* [Exercise details]: Set down the lines from the one containing "Write the bpy" to the one containing "sc.camera = cam", both lines included, exactly as they stand and with no other lines.

* [Material supplied]:
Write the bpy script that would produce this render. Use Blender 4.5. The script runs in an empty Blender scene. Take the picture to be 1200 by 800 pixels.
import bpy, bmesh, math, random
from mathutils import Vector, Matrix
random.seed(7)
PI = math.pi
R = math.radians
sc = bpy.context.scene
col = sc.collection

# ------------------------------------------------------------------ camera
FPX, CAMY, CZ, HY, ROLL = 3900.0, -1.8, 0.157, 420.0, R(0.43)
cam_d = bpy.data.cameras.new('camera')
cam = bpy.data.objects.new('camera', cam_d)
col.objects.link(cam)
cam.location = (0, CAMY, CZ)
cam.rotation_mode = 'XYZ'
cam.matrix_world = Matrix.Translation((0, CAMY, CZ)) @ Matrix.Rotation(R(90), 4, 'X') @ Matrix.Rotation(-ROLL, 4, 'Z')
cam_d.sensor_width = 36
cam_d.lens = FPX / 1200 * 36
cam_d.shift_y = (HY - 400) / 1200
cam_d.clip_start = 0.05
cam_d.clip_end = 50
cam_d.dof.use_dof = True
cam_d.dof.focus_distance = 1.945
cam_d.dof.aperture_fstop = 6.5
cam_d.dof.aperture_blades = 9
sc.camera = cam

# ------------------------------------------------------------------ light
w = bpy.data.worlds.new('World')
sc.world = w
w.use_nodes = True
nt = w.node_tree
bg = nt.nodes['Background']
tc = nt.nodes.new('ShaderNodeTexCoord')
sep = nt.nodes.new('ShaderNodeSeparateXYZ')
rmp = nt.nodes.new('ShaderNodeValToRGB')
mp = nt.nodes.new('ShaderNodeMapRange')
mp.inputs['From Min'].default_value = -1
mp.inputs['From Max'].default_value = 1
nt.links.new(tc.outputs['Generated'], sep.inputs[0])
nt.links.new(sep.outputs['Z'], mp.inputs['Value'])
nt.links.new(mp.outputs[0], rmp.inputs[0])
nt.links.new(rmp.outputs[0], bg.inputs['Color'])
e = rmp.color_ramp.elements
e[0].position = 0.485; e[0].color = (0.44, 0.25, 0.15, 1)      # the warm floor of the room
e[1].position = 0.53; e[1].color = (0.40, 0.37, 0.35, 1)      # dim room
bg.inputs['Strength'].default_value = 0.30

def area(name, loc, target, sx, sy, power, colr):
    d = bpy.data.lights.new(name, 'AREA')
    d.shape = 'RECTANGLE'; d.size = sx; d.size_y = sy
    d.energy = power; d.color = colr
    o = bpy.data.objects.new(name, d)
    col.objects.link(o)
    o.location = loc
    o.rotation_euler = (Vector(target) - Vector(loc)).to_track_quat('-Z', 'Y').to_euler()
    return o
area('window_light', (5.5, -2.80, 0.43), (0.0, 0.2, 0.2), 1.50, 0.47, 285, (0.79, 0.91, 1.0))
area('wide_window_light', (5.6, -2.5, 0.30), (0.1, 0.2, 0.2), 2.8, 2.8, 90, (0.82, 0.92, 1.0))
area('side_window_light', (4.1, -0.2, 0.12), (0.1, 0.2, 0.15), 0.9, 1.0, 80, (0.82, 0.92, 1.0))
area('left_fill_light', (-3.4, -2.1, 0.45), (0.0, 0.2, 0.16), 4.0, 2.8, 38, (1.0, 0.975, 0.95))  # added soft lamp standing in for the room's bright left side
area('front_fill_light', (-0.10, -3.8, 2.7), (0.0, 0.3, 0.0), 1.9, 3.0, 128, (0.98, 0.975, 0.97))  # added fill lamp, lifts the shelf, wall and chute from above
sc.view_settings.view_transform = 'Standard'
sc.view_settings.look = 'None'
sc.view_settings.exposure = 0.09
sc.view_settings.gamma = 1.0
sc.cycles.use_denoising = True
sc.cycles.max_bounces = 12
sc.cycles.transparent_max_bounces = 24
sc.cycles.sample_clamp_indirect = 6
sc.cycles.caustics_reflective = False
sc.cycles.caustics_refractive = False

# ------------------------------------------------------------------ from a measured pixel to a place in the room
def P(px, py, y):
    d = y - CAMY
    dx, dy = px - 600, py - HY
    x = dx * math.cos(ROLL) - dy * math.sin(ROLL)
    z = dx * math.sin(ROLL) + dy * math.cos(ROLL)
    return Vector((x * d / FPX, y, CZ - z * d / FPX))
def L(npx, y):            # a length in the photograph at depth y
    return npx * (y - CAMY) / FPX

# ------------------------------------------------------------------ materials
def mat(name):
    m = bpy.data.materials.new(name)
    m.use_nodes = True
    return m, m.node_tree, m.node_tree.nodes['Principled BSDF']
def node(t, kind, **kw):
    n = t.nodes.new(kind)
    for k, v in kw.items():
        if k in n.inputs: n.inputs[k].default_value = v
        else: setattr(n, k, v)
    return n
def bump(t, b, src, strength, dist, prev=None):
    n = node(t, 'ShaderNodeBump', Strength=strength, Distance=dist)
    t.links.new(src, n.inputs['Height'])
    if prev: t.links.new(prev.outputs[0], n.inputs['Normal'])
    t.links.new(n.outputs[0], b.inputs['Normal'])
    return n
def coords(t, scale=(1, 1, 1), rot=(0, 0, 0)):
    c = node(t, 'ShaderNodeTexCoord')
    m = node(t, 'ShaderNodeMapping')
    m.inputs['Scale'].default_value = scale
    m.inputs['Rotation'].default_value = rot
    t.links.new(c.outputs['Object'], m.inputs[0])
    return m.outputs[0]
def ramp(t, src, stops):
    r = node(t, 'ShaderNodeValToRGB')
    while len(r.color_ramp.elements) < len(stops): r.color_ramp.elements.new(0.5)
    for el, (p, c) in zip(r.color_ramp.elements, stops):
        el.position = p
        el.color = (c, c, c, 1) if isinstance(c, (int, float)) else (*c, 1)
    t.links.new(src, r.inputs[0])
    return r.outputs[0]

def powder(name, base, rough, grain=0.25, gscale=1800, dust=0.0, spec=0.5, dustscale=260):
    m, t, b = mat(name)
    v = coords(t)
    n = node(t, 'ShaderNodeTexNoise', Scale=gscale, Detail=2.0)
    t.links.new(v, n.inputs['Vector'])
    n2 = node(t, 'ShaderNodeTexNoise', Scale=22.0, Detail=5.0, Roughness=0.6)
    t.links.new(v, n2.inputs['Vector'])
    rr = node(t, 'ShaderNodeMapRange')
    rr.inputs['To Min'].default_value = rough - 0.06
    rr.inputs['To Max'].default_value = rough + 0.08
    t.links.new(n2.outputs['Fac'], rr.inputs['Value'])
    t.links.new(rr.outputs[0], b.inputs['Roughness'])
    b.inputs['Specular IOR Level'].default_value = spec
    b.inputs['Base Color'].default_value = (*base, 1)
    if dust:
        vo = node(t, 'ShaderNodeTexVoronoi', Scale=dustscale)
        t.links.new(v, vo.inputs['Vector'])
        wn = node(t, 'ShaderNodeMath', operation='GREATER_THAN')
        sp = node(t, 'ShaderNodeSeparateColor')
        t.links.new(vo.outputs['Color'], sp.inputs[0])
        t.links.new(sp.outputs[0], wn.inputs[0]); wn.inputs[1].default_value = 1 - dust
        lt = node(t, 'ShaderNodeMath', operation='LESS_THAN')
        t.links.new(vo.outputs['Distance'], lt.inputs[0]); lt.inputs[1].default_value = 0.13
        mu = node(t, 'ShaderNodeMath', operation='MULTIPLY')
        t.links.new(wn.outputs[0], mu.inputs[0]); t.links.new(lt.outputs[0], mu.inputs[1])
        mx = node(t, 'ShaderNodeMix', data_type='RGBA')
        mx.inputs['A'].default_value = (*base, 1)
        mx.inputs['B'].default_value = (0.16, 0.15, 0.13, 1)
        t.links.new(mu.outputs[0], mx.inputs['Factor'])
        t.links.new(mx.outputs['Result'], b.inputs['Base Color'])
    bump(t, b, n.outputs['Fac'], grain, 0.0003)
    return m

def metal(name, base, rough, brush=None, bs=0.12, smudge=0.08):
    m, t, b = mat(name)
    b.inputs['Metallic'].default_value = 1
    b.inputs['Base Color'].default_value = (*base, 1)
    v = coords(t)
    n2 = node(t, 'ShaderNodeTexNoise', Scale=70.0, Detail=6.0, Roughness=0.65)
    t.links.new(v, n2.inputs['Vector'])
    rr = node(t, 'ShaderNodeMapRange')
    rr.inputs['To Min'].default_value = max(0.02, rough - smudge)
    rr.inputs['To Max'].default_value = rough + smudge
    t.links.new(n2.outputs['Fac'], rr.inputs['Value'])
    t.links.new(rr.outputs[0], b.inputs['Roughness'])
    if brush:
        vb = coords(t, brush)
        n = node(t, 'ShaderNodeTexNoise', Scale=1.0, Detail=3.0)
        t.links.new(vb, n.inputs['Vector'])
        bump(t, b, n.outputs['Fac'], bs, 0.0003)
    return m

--

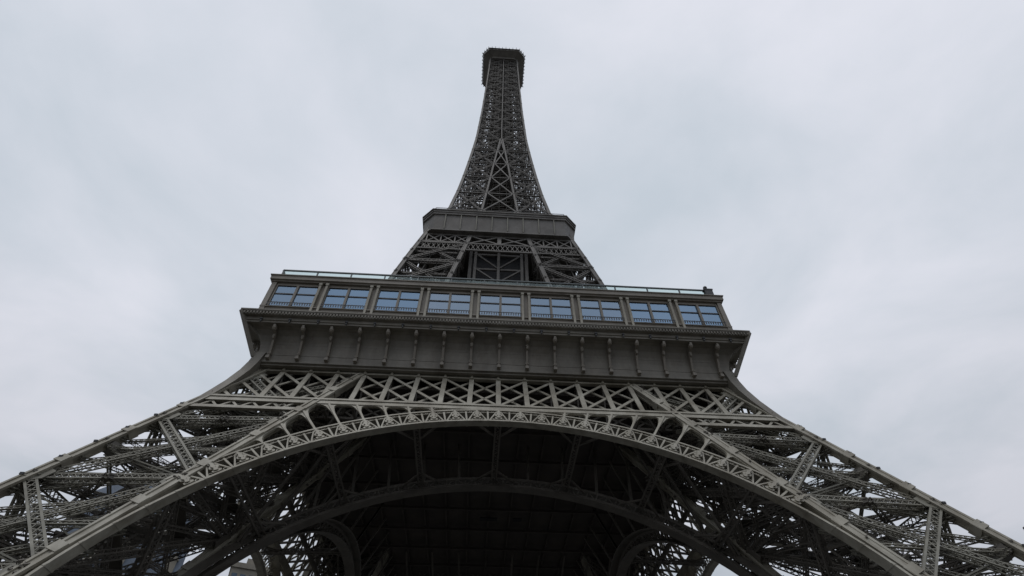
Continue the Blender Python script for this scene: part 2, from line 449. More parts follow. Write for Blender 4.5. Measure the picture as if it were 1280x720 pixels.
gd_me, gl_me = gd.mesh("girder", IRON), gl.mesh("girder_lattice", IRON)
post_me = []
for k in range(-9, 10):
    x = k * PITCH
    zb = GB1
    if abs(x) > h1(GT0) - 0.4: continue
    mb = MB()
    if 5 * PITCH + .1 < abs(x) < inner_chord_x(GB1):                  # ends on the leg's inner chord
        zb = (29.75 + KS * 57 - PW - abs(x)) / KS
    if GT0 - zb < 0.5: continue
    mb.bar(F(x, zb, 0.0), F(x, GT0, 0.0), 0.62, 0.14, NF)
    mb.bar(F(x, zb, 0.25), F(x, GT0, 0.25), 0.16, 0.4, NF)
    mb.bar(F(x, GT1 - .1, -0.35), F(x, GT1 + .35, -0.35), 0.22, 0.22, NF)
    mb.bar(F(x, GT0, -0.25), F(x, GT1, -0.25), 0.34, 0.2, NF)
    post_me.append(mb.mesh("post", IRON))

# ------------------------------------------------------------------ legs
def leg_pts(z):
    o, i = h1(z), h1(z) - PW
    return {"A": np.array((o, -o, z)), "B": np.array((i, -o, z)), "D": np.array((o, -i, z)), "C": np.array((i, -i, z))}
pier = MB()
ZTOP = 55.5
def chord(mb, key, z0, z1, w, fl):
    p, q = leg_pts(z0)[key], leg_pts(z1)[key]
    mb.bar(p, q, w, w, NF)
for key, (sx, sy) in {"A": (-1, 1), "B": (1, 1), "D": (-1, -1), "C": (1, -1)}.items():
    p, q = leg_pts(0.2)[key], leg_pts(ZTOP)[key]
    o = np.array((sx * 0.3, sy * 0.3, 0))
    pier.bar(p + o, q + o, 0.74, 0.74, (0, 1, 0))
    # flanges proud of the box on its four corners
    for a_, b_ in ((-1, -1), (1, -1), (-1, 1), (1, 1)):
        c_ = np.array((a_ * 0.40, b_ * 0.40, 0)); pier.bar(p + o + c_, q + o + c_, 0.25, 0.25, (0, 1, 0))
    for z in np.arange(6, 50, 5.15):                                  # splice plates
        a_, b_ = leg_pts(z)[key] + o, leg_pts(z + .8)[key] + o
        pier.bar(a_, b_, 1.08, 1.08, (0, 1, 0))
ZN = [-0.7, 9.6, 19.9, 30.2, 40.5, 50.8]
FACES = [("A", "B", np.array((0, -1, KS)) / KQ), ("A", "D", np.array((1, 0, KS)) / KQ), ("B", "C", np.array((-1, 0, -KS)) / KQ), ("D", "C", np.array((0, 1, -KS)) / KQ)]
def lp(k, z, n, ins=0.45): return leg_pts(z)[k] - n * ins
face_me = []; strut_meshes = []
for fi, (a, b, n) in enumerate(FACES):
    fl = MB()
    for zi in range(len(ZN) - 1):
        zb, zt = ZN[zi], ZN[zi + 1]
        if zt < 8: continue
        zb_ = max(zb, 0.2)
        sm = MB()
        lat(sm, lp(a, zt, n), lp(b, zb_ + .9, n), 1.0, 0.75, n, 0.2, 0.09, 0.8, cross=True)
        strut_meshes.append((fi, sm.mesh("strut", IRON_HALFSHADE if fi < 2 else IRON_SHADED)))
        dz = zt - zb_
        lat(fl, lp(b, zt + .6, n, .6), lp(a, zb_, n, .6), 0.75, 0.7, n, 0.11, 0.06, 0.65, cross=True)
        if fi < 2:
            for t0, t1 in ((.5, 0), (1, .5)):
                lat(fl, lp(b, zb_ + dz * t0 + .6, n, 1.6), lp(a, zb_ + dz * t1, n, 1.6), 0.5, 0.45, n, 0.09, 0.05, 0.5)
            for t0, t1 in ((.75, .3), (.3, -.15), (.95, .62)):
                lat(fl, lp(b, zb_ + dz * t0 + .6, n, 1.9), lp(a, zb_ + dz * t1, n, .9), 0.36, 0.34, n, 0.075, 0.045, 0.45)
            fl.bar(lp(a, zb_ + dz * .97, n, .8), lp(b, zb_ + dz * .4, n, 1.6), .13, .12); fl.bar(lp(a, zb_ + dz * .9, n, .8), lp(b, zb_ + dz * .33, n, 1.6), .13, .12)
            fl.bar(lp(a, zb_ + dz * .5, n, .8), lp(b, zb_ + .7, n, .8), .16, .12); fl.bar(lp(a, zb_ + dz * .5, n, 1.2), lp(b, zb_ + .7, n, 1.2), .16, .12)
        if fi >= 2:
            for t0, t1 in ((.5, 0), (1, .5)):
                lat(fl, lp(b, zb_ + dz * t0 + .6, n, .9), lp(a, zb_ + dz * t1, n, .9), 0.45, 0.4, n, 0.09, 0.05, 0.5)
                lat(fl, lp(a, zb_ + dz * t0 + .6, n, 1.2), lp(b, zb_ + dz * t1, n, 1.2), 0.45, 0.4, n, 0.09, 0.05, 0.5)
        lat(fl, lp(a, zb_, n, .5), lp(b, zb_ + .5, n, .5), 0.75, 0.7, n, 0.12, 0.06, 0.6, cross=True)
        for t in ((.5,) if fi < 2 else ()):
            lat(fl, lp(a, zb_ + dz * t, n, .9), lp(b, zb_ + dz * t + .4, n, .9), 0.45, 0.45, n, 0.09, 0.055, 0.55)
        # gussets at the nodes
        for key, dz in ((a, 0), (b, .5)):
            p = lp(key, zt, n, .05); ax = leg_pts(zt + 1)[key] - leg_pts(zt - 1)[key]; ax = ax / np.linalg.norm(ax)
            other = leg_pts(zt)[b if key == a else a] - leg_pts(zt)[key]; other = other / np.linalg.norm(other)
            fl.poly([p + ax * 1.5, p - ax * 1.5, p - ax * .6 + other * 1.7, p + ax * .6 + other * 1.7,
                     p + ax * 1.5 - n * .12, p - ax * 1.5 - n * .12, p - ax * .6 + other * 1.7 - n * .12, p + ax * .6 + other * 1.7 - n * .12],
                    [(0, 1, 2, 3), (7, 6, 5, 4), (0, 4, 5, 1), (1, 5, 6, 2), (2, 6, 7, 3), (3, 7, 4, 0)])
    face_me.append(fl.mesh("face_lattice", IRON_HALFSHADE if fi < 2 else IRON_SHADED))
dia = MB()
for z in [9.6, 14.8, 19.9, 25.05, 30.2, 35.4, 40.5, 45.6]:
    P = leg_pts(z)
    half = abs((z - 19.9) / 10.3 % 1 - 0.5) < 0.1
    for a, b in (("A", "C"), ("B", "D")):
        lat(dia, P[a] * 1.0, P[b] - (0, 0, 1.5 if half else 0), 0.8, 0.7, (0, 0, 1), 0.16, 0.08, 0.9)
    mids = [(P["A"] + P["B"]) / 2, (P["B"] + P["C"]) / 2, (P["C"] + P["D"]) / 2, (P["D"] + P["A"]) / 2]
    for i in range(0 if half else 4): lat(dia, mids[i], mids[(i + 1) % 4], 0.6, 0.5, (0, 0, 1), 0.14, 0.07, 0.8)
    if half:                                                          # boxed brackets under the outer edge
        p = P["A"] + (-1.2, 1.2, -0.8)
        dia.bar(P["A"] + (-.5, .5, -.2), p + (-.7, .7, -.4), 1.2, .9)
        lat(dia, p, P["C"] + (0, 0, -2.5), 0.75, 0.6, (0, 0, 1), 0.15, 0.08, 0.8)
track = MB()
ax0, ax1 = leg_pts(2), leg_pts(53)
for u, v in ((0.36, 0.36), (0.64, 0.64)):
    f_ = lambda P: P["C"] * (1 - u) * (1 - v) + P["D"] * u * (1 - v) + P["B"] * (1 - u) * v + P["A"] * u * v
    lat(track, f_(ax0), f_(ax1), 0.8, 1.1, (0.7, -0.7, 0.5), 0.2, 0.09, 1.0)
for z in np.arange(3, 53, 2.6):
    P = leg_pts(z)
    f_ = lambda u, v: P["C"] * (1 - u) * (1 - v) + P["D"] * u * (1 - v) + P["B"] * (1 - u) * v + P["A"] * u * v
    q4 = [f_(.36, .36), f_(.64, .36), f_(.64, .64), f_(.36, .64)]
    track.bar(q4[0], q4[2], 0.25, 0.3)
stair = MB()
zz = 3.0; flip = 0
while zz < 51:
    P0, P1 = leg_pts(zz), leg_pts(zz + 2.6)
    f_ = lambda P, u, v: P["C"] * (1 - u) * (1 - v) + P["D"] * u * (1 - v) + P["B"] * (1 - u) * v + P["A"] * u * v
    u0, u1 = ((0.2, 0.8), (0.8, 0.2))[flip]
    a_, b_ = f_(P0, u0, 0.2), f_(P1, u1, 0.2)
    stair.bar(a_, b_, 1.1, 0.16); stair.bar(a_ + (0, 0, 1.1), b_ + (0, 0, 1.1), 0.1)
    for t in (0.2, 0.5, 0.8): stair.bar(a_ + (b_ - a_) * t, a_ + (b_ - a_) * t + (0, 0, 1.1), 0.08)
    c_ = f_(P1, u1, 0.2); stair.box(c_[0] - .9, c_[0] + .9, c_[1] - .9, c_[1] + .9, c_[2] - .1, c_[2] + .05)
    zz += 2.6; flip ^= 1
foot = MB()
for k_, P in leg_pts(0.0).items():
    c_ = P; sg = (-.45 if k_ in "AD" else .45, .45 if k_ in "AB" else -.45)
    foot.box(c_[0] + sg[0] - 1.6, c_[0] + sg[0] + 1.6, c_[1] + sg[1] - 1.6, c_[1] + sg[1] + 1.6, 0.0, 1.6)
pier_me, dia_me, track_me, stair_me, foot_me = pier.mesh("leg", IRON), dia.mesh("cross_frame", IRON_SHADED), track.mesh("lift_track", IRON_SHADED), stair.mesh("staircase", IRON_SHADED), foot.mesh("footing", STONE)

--

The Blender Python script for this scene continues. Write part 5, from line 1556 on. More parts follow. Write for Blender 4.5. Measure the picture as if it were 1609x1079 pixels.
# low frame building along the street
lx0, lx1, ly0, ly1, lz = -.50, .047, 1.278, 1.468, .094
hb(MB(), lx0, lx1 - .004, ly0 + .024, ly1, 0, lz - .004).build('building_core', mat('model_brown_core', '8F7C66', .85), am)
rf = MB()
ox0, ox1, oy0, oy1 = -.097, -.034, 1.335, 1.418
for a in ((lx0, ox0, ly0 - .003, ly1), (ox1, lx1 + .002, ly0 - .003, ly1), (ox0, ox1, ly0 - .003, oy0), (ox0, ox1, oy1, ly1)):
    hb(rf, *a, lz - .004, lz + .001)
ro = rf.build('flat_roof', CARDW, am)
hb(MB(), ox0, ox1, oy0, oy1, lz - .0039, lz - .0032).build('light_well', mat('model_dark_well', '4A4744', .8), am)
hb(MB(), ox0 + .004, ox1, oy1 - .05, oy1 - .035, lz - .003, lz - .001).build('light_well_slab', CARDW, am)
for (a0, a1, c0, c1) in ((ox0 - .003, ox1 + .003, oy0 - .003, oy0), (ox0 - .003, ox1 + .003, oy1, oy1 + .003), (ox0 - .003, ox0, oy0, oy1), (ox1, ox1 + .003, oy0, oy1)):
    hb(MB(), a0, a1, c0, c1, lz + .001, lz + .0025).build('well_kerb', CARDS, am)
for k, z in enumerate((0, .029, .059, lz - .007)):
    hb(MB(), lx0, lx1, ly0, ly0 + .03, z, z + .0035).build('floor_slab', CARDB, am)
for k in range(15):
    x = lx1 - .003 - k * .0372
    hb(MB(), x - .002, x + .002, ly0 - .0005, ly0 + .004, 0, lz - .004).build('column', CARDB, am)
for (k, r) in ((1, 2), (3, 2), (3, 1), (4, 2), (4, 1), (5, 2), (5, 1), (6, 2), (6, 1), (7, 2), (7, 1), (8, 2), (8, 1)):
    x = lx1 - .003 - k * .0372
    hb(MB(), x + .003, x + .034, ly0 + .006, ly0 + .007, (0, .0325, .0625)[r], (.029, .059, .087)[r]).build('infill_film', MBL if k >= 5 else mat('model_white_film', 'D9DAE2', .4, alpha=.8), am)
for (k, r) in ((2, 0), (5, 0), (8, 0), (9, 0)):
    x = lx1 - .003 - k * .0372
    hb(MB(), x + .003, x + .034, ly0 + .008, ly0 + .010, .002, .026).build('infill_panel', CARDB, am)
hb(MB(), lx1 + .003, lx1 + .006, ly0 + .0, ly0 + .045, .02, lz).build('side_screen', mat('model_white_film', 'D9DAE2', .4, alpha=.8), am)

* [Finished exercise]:
Write the bpy script that would produce this render. Use Blender 4.5. The script runs in an empty Blender scene. Take the picture to be 1200 by 800 pixels.
import bpy, bmesh, math, random
from mathutils import Vector, Matrix
random.seed(7)
PI = math.pi
R = math.radians
sc = bpy.context.scene
col = sc.collection

# ------------------------------------------------------------------ camera
FPX, CAMY, CZ, HY, ROLL = 3900.0, -1.8, 0.157, 420.0, R(0.43)
cam_d = bpy.data.cameras.new('camera')
cam = bpy.data.objects.new('camera', cam_d)
col.objects.link(cam)
cam.location = (0, CAMY, CZ)
cam.rotation_mode = 'XYZ'
cam.matrix_world = Matrix.Translation((0, CAMY, CZ)) @ Matrix.Rotation(R(90), 4, 'X') @ Matrix.Rotation(-ROLL, 4, 'Z')
cam_d.sensor_width = 36
cam_d.lens = FPX / 1200 * 36
cam_d.shift_y = (HY - 400) / 1200
cam_d.clip_start = 0.05
cam_d.clip_end = 50
cam_d.dof.use_dof = True
cam_d.dof.focus_distance = 1.945
cam_d.dof.aperture_fstop = 6.5
cam_d.dof.aperture_blades = 9
sc.camera = cam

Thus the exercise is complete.